Adrenalin coursed through me and my legs had been immensely strong during the rescue, but the moment I was safe, my crippled leg was useless.  I could barely stand on it.  For the remainder of the decent, I struggled.  Where I had to cross several rockslides that wiped out the footpath, I was forced to butt-skoot across them.  I applied a similar technique to many steep drops.  Unable to find a makeshift staff, Julie tried to be my crutch, but the needle thin paths made it impossible.  For much of the hike down, I leaned against the mountainside for support.  My feeble stamina meant I couldn’t go more than ten minutes without a stop.  It was a torturous couple of hours.  Limping back to the parking lot, my knee was mush.  I stripped off my weatherproof and thermal layers and Julie bandaged my leg.  I hadn’t let her bandage it on the mountain; I’d just wanted to get down.

A few days later, Julie admitted something to me.  “There was no way your hand was coming off that root.”

“What?”

“Your knuckles threatened to burst through your skin they gripped that root so tight.  I couldn’t believe your strength.  I tried to peel your fingers off, but I couldn’t get one to budge.”

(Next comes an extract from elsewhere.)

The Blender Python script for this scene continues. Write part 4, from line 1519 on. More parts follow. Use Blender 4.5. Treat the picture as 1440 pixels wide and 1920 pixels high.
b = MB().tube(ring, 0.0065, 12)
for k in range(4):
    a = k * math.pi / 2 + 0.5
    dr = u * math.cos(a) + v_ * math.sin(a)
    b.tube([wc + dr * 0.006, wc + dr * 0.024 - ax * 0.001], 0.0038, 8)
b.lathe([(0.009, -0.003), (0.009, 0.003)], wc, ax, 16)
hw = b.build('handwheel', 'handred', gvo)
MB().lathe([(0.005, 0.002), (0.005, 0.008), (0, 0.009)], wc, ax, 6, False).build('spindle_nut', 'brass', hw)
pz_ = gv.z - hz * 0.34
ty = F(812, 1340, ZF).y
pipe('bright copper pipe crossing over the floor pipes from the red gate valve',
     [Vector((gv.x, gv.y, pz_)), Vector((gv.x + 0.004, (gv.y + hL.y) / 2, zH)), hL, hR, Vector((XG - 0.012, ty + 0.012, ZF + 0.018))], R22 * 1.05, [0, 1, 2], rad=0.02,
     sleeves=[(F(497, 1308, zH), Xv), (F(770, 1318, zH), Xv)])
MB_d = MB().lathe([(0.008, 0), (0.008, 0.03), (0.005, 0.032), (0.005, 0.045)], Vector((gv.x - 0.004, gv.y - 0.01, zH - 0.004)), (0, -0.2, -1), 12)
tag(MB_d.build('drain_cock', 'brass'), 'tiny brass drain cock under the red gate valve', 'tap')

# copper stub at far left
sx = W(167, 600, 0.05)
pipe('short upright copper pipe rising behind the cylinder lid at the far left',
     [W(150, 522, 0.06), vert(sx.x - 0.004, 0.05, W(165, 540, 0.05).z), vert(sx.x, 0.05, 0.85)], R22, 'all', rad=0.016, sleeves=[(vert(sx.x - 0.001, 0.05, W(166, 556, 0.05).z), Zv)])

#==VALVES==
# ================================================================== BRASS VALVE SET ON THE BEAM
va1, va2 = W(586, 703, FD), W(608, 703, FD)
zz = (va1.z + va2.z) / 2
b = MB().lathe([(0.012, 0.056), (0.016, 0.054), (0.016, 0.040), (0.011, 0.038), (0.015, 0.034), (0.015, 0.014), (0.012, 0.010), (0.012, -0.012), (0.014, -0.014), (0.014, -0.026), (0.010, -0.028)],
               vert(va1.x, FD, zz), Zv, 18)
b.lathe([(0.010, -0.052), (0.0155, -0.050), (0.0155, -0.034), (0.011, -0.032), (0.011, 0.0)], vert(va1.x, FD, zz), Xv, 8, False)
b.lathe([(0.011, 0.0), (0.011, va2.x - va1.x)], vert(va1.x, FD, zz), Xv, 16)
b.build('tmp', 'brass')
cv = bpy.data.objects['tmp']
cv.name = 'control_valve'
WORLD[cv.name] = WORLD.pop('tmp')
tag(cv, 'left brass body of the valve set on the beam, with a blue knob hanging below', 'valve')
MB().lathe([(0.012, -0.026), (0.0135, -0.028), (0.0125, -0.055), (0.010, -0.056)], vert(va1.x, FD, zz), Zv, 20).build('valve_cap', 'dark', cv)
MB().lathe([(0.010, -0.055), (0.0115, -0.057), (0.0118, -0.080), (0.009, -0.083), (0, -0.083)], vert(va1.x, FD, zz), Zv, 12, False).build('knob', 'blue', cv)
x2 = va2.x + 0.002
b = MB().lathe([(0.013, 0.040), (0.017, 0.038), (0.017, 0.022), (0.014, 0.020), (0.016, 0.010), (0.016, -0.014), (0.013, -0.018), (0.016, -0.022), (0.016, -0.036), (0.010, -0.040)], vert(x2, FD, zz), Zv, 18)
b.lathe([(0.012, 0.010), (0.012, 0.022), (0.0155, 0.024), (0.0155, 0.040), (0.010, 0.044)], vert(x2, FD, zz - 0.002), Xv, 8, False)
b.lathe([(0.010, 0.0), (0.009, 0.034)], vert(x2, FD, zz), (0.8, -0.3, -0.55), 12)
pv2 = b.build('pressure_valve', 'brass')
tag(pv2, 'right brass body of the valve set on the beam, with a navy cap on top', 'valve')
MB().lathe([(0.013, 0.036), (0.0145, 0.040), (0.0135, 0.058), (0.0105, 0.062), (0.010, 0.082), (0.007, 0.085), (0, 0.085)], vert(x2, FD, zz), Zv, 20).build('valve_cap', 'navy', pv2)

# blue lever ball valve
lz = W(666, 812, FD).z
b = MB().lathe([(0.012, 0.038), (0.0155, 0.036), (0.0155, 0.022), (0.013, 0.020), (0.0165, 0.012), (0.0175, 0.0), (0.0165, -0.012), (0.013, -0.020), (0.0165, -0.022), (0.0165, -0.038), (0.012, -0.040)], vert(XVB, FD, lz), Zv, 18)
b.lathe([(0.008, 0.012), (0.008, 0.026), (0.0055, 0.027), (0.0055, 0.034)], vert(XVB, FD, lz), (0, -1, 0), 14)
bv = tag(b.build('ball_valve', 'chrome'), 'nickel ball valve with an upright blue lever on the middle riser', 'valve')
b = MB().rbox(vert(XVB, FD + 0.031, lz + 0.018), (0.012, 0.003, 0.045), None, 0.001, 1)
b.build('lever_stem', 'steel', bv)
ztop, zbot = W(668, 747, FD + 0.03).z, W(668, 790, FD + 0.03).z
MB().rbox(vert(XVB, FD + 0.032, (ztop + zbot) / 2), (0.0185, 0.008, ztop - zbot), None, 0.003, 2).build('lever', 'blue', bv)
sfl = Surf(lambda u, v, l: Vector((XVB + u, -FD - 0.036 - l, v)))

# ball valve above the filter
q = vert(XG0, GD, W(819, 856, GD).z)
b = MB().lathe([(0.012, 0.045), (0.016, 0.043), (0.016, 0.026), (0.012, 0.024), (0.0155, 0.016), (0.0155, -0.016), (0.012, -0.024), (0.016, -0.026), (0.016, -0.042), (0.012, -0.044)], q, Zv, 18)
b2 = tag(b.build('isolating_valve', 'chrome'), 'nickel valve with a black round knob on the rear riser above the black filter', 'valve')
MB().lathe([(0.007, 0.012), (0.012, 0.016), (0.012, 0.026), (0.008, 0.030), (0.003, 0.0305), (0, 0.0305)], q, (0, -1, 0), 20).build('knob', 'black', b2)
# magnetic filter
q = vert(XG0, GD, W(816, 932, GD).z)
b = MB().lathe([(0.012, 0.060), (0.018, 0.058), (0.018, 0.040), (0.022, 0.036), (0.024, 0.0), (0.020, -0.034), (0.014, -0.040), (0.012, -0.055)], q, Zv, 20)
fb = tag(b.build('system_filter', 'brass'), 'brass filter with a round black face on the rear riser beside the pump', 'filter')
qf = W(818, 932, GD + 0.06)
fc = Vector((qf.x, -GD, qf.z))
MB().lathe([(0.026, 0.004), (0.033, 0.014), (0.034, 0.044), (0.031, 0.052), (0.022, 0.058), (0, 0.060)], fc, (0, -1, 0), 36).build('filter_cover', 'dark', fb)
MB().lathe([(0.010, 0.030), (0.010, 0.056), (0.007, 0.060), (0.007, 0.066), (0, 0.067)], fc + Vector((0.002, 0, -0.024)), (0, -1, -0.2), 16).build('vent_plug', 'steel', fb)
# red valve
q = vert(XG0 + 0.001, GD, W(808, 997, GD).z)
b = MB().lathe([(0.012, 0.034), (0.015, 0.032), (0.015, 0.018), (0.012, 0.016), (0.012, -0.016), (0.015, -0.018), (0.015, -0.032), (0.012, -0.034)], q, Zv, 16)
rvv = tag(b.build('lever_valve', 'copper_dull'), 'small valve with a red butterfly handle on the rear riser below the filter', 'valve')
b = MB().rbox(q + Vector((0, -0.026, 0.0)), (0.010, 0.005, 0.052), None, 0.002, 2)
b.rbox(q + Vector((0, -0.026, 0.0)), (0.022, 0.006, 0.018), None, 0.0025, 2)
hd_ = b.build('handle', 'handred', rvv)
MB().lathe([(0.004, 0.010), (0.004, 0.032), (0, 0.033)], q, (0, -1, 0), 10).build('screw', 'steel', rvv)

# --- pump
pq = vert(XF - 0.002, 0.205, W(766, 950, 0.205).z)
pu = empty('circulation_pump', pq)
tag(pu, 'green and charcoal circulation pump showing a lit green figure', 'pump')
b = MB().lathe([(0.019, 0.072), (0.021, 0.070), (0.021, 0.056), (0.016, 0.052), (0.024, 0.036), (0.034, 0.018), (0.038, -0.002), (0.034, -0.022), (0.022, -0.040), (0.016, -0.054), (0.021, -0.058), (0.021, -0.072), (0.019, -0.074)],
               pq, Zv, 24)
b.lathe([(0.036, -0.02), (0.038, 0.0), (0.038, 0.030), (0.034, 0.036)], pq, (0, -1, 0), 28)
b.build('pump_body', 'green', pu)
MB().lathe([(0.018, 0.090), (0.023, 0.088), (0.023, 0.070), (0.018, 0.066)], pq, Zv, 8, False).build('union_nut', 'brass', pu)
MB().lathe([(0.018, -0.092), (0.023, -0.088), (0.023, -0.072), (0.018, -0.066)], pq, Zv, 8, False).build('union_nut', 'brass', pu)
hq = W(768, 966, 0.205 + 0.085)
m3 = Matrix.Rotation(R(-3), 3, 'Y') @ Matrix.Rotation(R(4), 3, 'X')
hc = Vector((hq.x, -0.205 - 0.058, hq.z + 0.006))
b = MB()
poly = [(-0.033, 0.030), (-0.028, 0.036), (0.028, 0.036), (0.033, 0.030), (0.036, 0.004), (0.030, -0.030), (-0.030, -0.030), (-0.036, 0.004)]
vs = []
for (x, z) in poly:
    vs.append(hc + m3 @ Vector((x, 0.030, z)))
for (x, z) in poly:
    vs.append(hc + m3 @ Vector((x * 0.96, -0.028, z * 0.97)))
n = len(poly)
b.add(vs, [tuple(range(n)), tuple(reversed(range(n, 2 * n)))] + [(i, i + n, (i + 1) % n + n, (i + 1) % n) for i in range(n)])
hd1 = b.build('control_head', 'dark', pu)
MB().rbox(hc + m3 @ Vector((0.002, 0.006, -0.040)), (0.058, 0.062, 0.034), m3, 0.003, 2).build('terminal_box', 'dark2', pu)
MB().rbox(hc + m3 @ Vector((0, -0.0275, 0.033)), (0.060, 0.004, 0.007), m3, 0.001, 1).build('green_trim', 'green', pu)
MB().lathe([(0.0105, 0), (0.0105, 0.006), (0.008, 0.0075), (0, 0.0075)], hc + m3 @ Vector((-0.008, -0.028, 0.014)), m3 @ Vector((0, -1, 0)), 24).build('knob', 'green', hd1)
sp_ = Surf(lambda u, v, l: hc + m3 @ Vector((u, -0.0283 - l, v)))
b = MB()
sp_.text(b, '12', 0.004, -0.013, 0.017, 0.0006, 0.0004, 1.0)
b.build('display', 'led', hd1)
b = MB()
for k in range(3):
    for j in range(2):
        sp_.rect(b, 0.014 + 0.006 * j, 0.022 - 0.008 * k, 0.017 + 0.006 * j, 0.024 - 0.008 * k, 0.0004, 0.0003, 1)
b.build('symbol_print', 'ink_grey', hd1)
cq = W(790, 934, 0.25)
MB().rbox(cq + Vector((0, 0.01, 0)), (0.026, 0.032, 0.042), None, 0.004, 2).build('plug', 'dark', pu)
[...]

Neither could I.  It didn’t feel like I was holding on that tight.  I know for damn sure I was holding on for dear life, but in all honesty, my grip felt light, although in that frantic minute or so I fought to hang on, my hand never slipped a millimeter.  To compound my miraculous strength, my arm and shoulder suffered no muscle strain or bruising.  I’d had a Bruce Banner/Hulk moment, echoing the belief that we all possess superhuman strength we only use when called upon in times of extreme stress.  I’ll buy that theory in a New York second.  And it’s not the first time I’d experienced these tendencies.   When I raced single-seater cars in the UK, on several occasions, I reacted lightning-fast to avoid accidents, which seemed to happen intensely slowly to me, but spectators remarked on the speed of my avoidance.  Something sure gets awakened in me at times like this and I certainly have a survivor’s instinct.  I’m grateful for this.  For whatever reason, things happen to me where the outcomes are extreme and I’ve learned to trust my instinct and let it take over when it kicks in.

An event like this only reinforces my own belief that irrespective of technological advances and perceived superior intellect, we humans rely on and use our primitive instincts a hell of a lot.  Three millions years of fight or flight reflexes are hardwired into our brains and aren’t going anywhere fast.  And if you don’t believe me, just let me push you off a mountain.